L’angolo di Michele Anselmi

È tornato il cinema “nuchista”, cioè ripreso di nuca, con macchina a mano, un po’ come facevano un tempo i fratelli Dardenne alla ricerca di un coinvolgimento tra emotivo e spoglio. Ma la mia è solo una battuta, perché “L’appuntamento”, che esce giovedì 6 aprile con Teodora, è un film interessante, allusivo, anche duro, usando esso un argomento a prima vista frivolo per parlare di qualcosa tremendamente serio. Del resto siamo a Sarajevo, oggi, anche se i muri delle case mostrano vistosi buchi di proiettili nonostante siano passati tanti anni dalla fine della guerra (novembre 1995, ufficialmente).
Diretto dalla macedone Teona Strugar Mitevska, la regista di “Dio è donna e si chiama Petrunya”, e scritto dalla bosniaca Elma Tataragić partendo da una dolorosa esperienza personale, il film, passato a Venezia 2022, sfodera un’unità di tempo e di luogo nella scansione del racconto. C’è un affollato evento di “speed dating” a pagamento, in un malinconico albergo di Sarajevo. Tra le quaranta persone che si sono iscritte – tutte in cerca di un’anima gemella, di varia età, anche vedove – due sembrano messe a fuoco: la quarantenne Asja, bionda con la frangetta, stretta in un vestitino frusciante, dai piedi sempre in movimento, come in preda a una frenetica voglia di ballo; il coetaneo, o poco più maturo, Zoran, pallido, emaciato, febbricitante, come uscito da un dipinto di Egon Schiele. I due si piacciono, così almeno appare, e una specie di gioco da tavolo li mette l’una di fronte all’altro: si tratta di premere su dei pulsanti rispondendo a domande preventive, del tipo: “Accettereste come un vicino di casa una persona di diversa etnia e religione?”.
Dall’hotel si vede lo sterminato cimitero di Sarajavo, dove riposano migliaia di vittime innocenti uccise dai cecchini in quegli anni feroci che tutti vorrebbero dimenticare. Invece, di lì a poco, Zoran chiede ad Asja, tutto d’un fiato: “Il 1° gennaio del 1993 sei stata ferita da un colpo di fucile? Ti ho sparato io, credo”.
Insomma, avete capito. Altro che appuntamento al buio: Zoran, all’epoca arruolatosi nelle milizie serbo-bosniache, mirò a quella ragazzina sedicenne chiusa in casa, al lume di candela; e oggi vuole conoscerla, chiederle scusa, ottenere forse il suo perdono.

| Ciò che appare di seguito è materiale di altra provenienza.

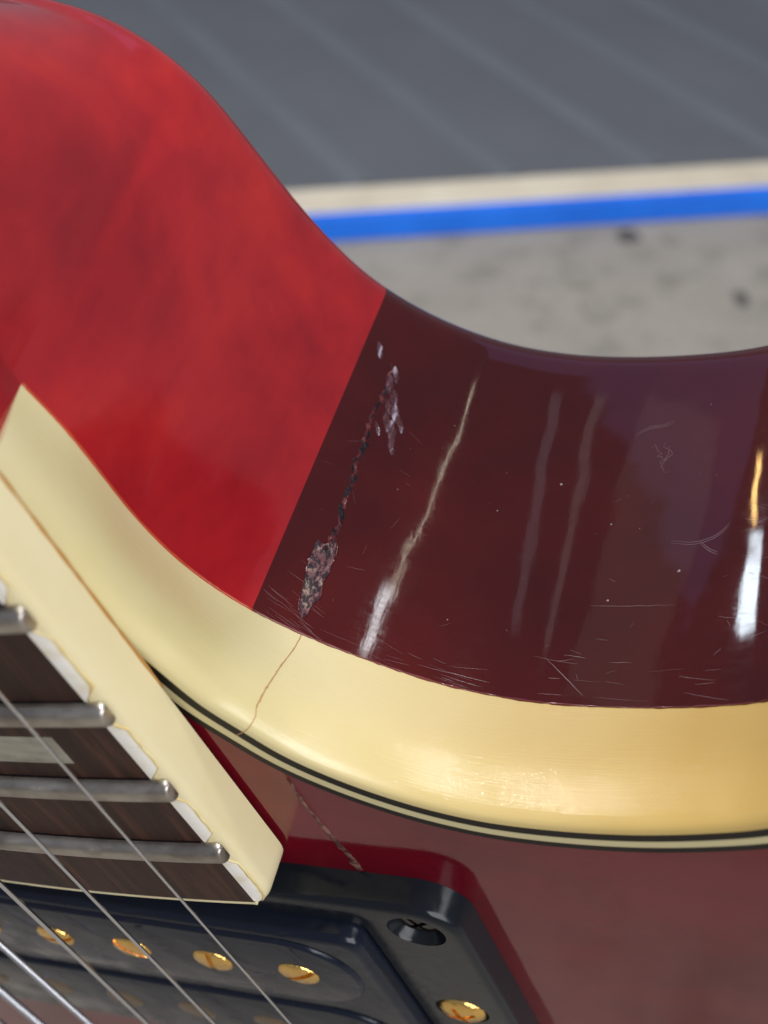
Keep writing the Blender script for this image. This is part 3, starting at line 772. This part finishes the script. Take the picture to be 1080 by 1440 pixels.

Il film, su tinte smorte e giallognole, trapunto di osservazioni caustiche, divagazioni oniriche e sottolineature allegoriche, non è proprio una passeggiata, ma presto si apprezza la forza di questo confronto serrato tra una vittima e il suo carnefice, benché i ruoli sembrino quasi rovesciarsi, tanti anni dopo. Zoran è pronto a subire una specie di pena, ogni forma di umiliazione, in quel contesto che da festoso si fa drammatico, come se la guerra covasse sotto la cenere; Asja inscena una sorta di “processo” pubblico, mentre i giovani protestano, ma forse vuole solo dimenticare quella sfrangiata cicatrice sulla schiena.
La regista costruisce la partitura quasi come una performance teatrale, anche molto fisica, lasciando forse spazio all’improvvisazione, dentro una strana forma di ritualizzazione degli eventi. Jelena Kordić Kuret e Adnan Omerović sono i due contendenti, in fondo un po’ amanti nel cercarsi e nel respingersi. Uscendo dalla sala ho pensato una sola cosa: le guerre civili sono le peggiori, perché non finiscono mai, si portano dietro veleni, sospetti, rese dei conti tardive.
PS. Il titolo internazionale del film recita “Tha Happiest Man in the World”, ovvero “l’uomo più felice del mondo”. Bizzarro, no?